- _Set exercise_:
Below is a listing to transcribe in full and exactly; keep the pictures out.

- _Material_:
┌────────

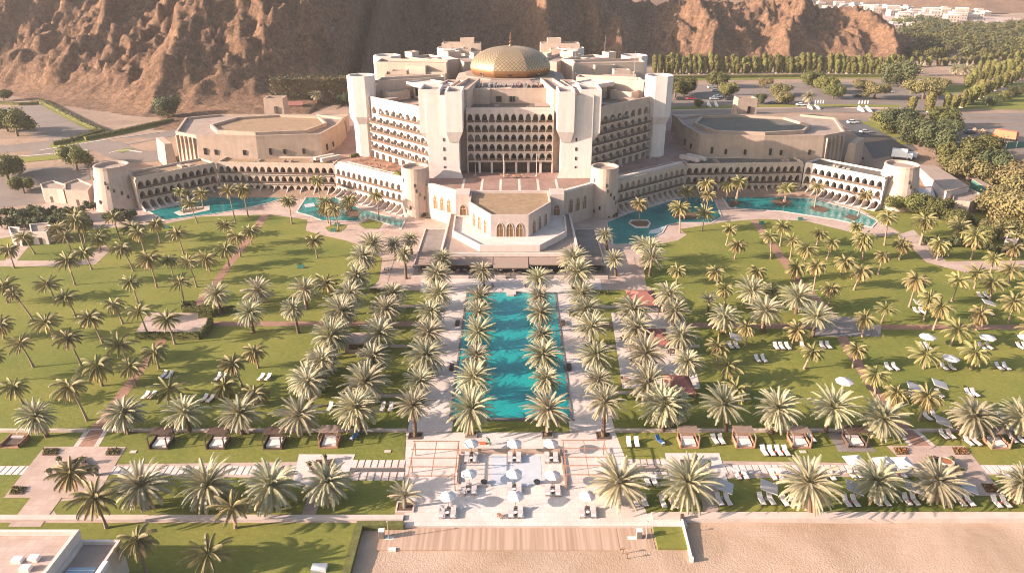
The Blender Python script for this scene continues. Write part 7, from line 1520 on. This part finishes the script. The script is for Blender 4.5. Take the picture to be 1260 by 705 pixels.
# ---- the retaining wall with ivy at the cliff and the red shed roof
a, c = att(335, 131), att(436, 128); t = empty("retaining_wall", a, "low cliff wall hung with dark green creeper behind the left hall", "wall"); F = Face((a.x, a.y), (c.x, c.y)); b = MB(); b.prism(F.rect(0, F.L, -2, 0), a.z - 1, a.z + 12); b.build("wall", M_rock, t)
r = np.random.default_rng(5); V, F_ = leaf_cloud(r, [F.at(d_, 0.4, a.z + zz) for d_ in np.arange(1, F.L, 2.2) for zz in (2, 5.5, 9, 12)], [2.2] * 400, [44] * 400, 0.42, 0.9); n_ = len(V) // 4
x = np_mesh("creeper", V, np.arange(len(V)).reshape(-1, 4), [M_leafd, M_leaf], (r.random(n_) < 0.25).astype(int), t); x['kind'] = 'stuff'
a, c = att(341, 137), att(372, 136); F = Face((a.x, a.y), (c.x, c.y)); t = empty("shed", a, "long low shed with an orange-red roof below the creeper wall", "shed"); z = a.z; b = MB(); b.prism(F.rect(0, F.L, -3, 0), z - 1, z + 2.4); b.build("wall", M_wall, t); b = MB(); b.add([F.at(-0.4, 0.5, z + 2.4), F.at(F.L + 0.4, 0.5, z + 2.4), F.at(F.L + 0.4, -3.4, z + 3.6), F.at(-0.4, -3.4, z + 3.6), F.at(-0.4, 0.5, z + 2.2), F.at(F.L + 0.4, 0.5, z + 2.2)], [(0, 1, 2, 3), (4, 5, 1, 0)]); b.build("roof", M_redroof, t)
# ---- the town behind the rocky hill
r = np.random.default_rng(21)
TOWN = [(990 + i * 6.6 + r.uniform(-2, 2), 9 + i * 0.35 + r.uniform(-3, 7)) for i in range(20)] + [(1100 + i * 7 + r.uniform(-2, 2), 22 + r.uniform(-4, 6)) for i in range(17)] + [(1098 + i * 8 + r.uniform(-2, 2), 36 + r.uniform(-2, 3)) for i in range(7)] + [(1225 + i * 7, 8 + r.uniform(-5, 6)) for i in range(5)]
TOWN_W = []
for i, (u, v) in enumerate(TOWN):
    p = att(u, v); w_, dp, h = r.uniform(9, 18), r.uniform(8, 14), r.uniform(5, 9.5); a = r.uniform(-0.25, 0.25)
    where = "strung along the rocky hill's skyline" if i < 20 else "beyond the wood, toward the far brown hills" if i < 37 else "in the nearer cluster beside the wood" if i < 44 else "at the far top corner of the town"
    n0 = i if i < 20 else i - 20 if i < 37 else i - 37 if i < 44 else i - 44
    t = empty("town_house", (p.x, p.y, p.z), f"small white flat-roofed house {where}, {nth(n0)} from the left", "house", "white houses of the far town", a)
    b = MB(); b.box(-w_ / 2, w_ / 2, -dp / 2, dp / 2, -2, h); 
    if i % 2: b.box(-w_ * 0.3, w_ * 0.2, -dp * 0.2, dp / 2 - 0.2, h, h + 2.6)
    x = b.build("wall", M_town, None); x.parent = t
    b = MB(); b.ring([(-w_ / 2 - .05, -dp / 2 - .05), (w_ / 2 + .05, -dp / 2 - .05), (w_ / 2 + .05, dp / 2 + .05), (-w_ / 2 - .05, dp / 2 + .05)], 0.4, h - 0.1, h + 0.7); x = b.build("parapet", M_cloth, None); x.parent = t
    k = int(w_ // 3.2)
    for row in range(2 if h > 6 else 1):
        for j in range(k): xx = -w_ / 2 + w_ * (j + 0.5) / k; b = MB(); b.box(xx - 0.55, xx + 0.55, -dp / 2 - 0.06, -dp / 2 - 0.001, 1.2 + 3 * row, 2.7 + 3 * row); x = b.build("window", M_glass, None); x.parent = t
strip("town_ground", [(1000, 16), (1060, 19), (1110, 25), (1170, 28), (1240, 22)], 60, M_pav, 0.1)
strip("town_ground", [(1095, 38), (1130, 40), (1165, 39)], 40, M_pav, 0.12); strip("town_ground", [(1200, 12), (1240, 14), (1300, 10)], 60, M_sand, 0.14)
p = att(974, 1); t = empty("tower_block", p, "lone brownish block among trees behind the rocky hill's top", "building"); b = MB(); b.box(p.x - 11, p.x + 11, p.y - 6, p.y + 6, p.z - 2, p.z + 14); b.build("wall", M_wall, t)
for j in range(4):
    for k in range(5): b = MB(); x = p.x - 9 + k * 4.5; b.box(x - 1, x + 1, p.y - 6.1, p.y - 6.001, p.z + 1.5 + j * 3.2, p.z + 3.2 + j * 3.2); b.build("window", M_glass, t)
b = MB(); z = zt(0, 560) ; q = at(893, 12, 34); b.cyl(q.x, q.y, 1.0, 0.8, 20, 36, 10); b.cyl(q.x, q.y, 1.5, 1.2, 36, 37.5, 10); tag(b.build("hill_marker", M_cloth), "slim white marker tower on top of the rocky hill", "tower")
# ---- poolside details: jars at the pool head, benches
for i, (u, v, lab) in enumerate(((606, 354, "grey urn at the pool's head, left of the spout"), (646, 354, "grey urn at the pool's head, right of the spout"))):
    p = at(u, v); b = MB(); b.cyl(p.x, p.y, 0.22, 0.36, 0.05, 0.6, 12, 0, False); b.cyl(p.x, p.y, 0.36, 0.2, 0.6, 1.25, 12); tag(b.build("urn", M_greyp), lab, "urn", "urns at the pool's head")
for sgn, side in ((-1, "left"), (1, "right")):
    for i, v in enumerate((399, 453)):
        p = at(628 + sgn * (63 + (v - 399) * 0.13 + 2), v); t = empty("timber_bench", (p.x, p.y, 0.05), f"dark timber bench at the pool's {side} edge, {'farther' if i == 0 else 'nearer'} of two", "bench", "timber benches along the pool edge"); b = MB(); b.box(p.x - 0.45, p.x + 0.45, p.y - 1.1, p.y + 1.1, 0.40, 0.5); b.build("seat", M_woodd, t)
        for y in (-0.9, 0.9): b = MB(); b.box(p.x - 0.4, p.x + 0.4, p.y + y - 0.06, p.y + y + 0.06, 0.05, 0.4); b.build("leg", M_woodd, t)
for i, (u, v) in enumerate(((205, 281), (128, 292), (410, 285), (415, 278), (370, 330), (937, 276), (985, 271))):
    p = at(u, v); b = MB(); b.box(p.x - 0.8, p.x + 0.8, p.y - 0.35, p.y + 0.35, 0.03, 0.42); b.box(p.x - 0.8, p.x + 0.8, p.y + 0.25, p.y + 0.35, 0.42, 0.85)
    tag(b.build("garden_bench", M_teal), ["dark green bench at the left lawn's top edge", "dark green bench by the left footpath", "dark green bench beside the small lagoon court", "dark green bench at the lagoon court's upper corner", "dark green bench in the upper left lawn's shade", "dark green bench where the right brick path meets the lagoon walk", "dark green bench on the right lagoon walk"][i], "bench")

# ================================================================== THE AIR
def haze():
    m = bpy.data.materials.new("haze"); m.use_nodes = True; n = m.node_tree.nodes; l = m.node_tree.links; n.remove(n["Principled BSDF"])
    v = n.new("ShaderNodeVolumePrincipled"); v.inputs["Color"].default_value = (0.92, 0.88, 0.84, 1); v.inputs["Density"].default_value = 0.00012; v.inputs["Anisotropy"].default_value = 0.2
    l.new(v.outputs[0], n["Material Output"].inputs["Volume"])
    b = MB(); b.box(-7000, 7000, -600, 8000, -1.7, 158.0); o = b.build("haze", m); o['kind'] = 'stuff'
haze()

└────────

- _Result of this exercise_:
The Blender Python script for this scene continues. Write part 7, from line 1520 on. This part finishes the script. The script is for Blender 4.5. Take the picture to be 1260 by 705 pixels.
# ---- the retaining wall with ivy at the cliff and the red shed roof
a, c = att(335, 131), att(436, 128); t = empty("retaining_wall", a, "low cliff wall hung with dark green creeper behind the left hall", "wall"); F = Face((a.x, a.y), (c.x, c.y)); b = MB(); b.prism(F.rect(0, F.L, -2, 0), a.z - 1, a.z + 12); b.build("wall", M_rock, t)
r = np.random.default_rng(5); V, F_ = leaf_cloud(r, [F.at(d_, 0.4, a.z + zz) for d_ in np.arange(1, F.L, 2.2) for zz in (2, 5.5, 9, 12)], [2.2] * 400, [44] * 400, 0.42, 0.9); n_ = len(V) // 4
x = np_mesh("creeper", V, np.arange(len(V)).reshape(-1, 4), [M_leafd, M_leaf], (r.random(n_) < 0.25).astype(int), t); x['kind'] = 'stuff'
a, c = att(341, 137), att(372, 136); F = Face((a.x, a.y), (c.x, c.y)); t = empty("shed", a, "long low shed with an orange-red roof below the creeper wall", "shed"); z = a.z; b = MB(); b.prism(F.rect(0, F.L, -3, 0), z - 1, z + 2.4); b.build("wall", M_wall, t); b = MB(); b.add([F.at(-0.4, 0.5, z + 2.4), F.at(F.L + 0.4, 0.5, z + 2.4), F.at(F.L + 0.4, -3.4, z + 3.6), F.at(-0.4, -3.4, z + 3.6), F.at(-0.4, 0.5, z + 2.2), F.at(F.L + 0.4, 0.5, z + 2.2)], [(0, 1, 2, 3), (4, 5, 1, 0)]); b.build("roof", M_redroof, t)
# ---- the town behind the rocky hill
r = np.random.default_rng(21)
TOWN = [(990 + i * 6.6 + r.uniform(-2, 2), 9 + i * 0.35 + r.uniform(-3, 7)) for i in range(20)] + [(1100 + i * 7 + r.uniform(-2, 2), 22 + r.uniform(-4, 6)) for i in range(17)] + [(1098 + i * 8 + r.uniform(-2, 2), 36 + r.uniform(-2, 3)) for i in range(7)] + [(1225 + i * 7, 8 + r.uniform(-5, 6)) for i in range(5)]
TOWN_W = []
for i, (u, v) in enumerate(TOWN):
    p = att(u, v); w_, dp, h = r.uniform(9, 18), r.uniform(8, 14), r.uniform(5, 9.5); a = r.uniform(-0.25, 0.25)
    where = "strung along the rocky hill's skyline" if i < 20 else "beyond the wood, toward the far brown hills" if i < 37 else "in the nearer cluster beside the wood" if i < 44 else "at the far top corner of the town"
    n0 = i if i < 20 else i - 20 if i < 37 else i - 37 if i < 44 else i - 44
    t = empty("town_house", (p.x, p.y, p.z), f"small white flat-roofed house {where}, {nth(n0)} from the left", "house", "white houses of the far town", a)
    b = MB(); b.box(-w_ / 2, w_ / 2, -dp / 2, dp / 2, -2, h); 
    if i % 2: b.box(-w_ * 0.3, w_ * 0.2, -dp * 0.2, dp / 2 - 0.2, h, h + 2.6)
    x = b.build("wall", M_town, None); x.parent = t
    b = MB(); b.ring([(-w_ / 2 - .05, -dp / 2 - .05), (w_ / 2 + .05, -dp / 2 - .05), (w_ / 2 + .05, dp / 2 + .05), (-w_ / 2 - .05, dp / 2 + .05)], 0.4, h - 0.1, h + 0.7); x = b.build("parapet", M_cloth, None); x.parent = t
    k = int(w_ // 3.2)
    for row in range(2 if h > 6 else 1):
        for j in range(k): xx = -w_ / 2 + w_ * (j + 0.5) / k; b = MB(); b.box(xx - 0.55, xx + 0.55, -dp / 2 - 0.06, -dp / 2 - 0.001, 1.2 + 3 * row, 2.7 + 3 * row); x = b.build("window", M_glass, None); x.parent = t
strip("town_ground", [(1000, 16), (1060, 19), (1110, 25), (1170, 28), (1240, 22)], 60, M_pav, 0.1)
strip("town_ground", [(1095, 38), (1130, 40), (1165, 39)], 40, M_pav, 0.12); strip("town_ground", [(1200, 12), (1240, 14), (1300, 10)], 60, M_sand, 0.14)
p = att(974, 1); t = empty("tower_block", p, "lone brownish block among trees behind the rocky hill's top", "building"); b = MB(); b.box(p.x - 11, p.x + 11, p.y - 6, p.y + 6, p.z - 2, p.z + 14); b.build("wall", M_wall, t)
for j in range(4):
    for k in range(5): b = MB(); x = p.x - 9 + k * 4.5; b.box(x - 1, x + 1, p.y - 6.1, p.y - 6.001, p.z + 1.5 + j * 3.2, p.z + 3.2 + j * 3.2); b.build("window", M_glass, t)
b = MB(); z = zt(0, 560) ; q = at(893, 12, 34); b.cyl(q.x, q.y, 1.0, 0.8, 20, 36, 10); b.cyl(q.x, q.y, 1.5, 1.2, 36, 37.5, 10); tag(b.build("hill_marker", M_cloth), "slim white marker tower on top of the rocky hill", "tower")
# ---- poolside details: jars at the pool head, benches
for i, (u, v, lab) in enumerate(((606, 354, "grey urn at the pool's head, left of the spout"), (646, 354, "grey urn at the pool's head, right of the spout"))):
    p = at(u, v); b = MB(); b.cyl(p.x, p.y, 0.22, 0.36, 0.05, 0.6, 12, 0, False); b.cyl(p.x, p.y, 0.36, 0.2, 0.6, 1.25, 12); tag(b.build("urn", M_greyp), lab, "urn", "urns at the pool's head")
for sgn, side in ((-1, "left"), (1, "right")):
    for i, v in enumerate((399, 453)):
        p = at(628 + sgn * (63 + (v - 399) * 0.13 + 2), v); t = empty("timber_bench", (p.x, p.y, 0.05), f"dark timber bench at the pool's {side} edge, {'farther' if i == 0 else 'nearer'} of two", "bench", "timber benches along the pool edge"); b = MB(); b.box(p.x - 0.45, p.x + 0.45, p.y - 1.1, p.y + 1.1, 0.40, 0.5); b.build("seat", M_woodd, t)
        for y in (-0.9, 0.9): b = MB(); b.box(p.x - 0.4, p.x + 0.4, p.y + y - 0.06, p.y + y + 0.06, 0.05, 0.4); b.build("leg", M_woodd, t)
for i, (u, v) in enumerate(((205, 281), (128, 292), (410, 285), (415, 278), (370, 330), (937, 276), (985, 271))):
    p = at(u, v); b = MB(); b.box(p.x - 0.8, p.x + 0.8, p.y - 0.35, p.y + 0.35, 0.03, 0.42); b.box(p.x - 0.8, p.x + 0.8, p.y + 0.25, p.y + 0.35, 0.42, 0.85)
    tag(b.build("garden_bench", M_teal), ["dark green bench at the left lawn's top edge", "dark green bench by the left footpath", "dark green bench beside the small lagoon court", "dark green bench at the lagoon court's upper corner", "dark green bench in the upper left lawn's shade", "dark green bench where the right brick path meets the lagoon walk", "dark green bench on the right lagoon walk"][i], "bench")

# ================================================================== THE AIR
def haze():
    m = bpy.data.materials.new("haze"); m.use_nodes = True; n = m.node_tree.nodes; l = m.node_tree.links; n.remove(n["Principled BSDF"])
    v = n.new("ShaderNodeVolumePrincipled"); v.inputs["Color"].default_value = (0.92, 0.88, 0.84, 1); v.inputs["Density"].default_value = 0.00012; v.inputs["Anisotropy"].default_value = 0.2
    l.new(v.outputs[0], n["Material Output"].inputs["Volume"])
    b = MB(); b.box(-7000, 7000, -600, 8000, -1.7, 158.0); o = b.build("haze", m); o['kind'] = 'stuff'
haze()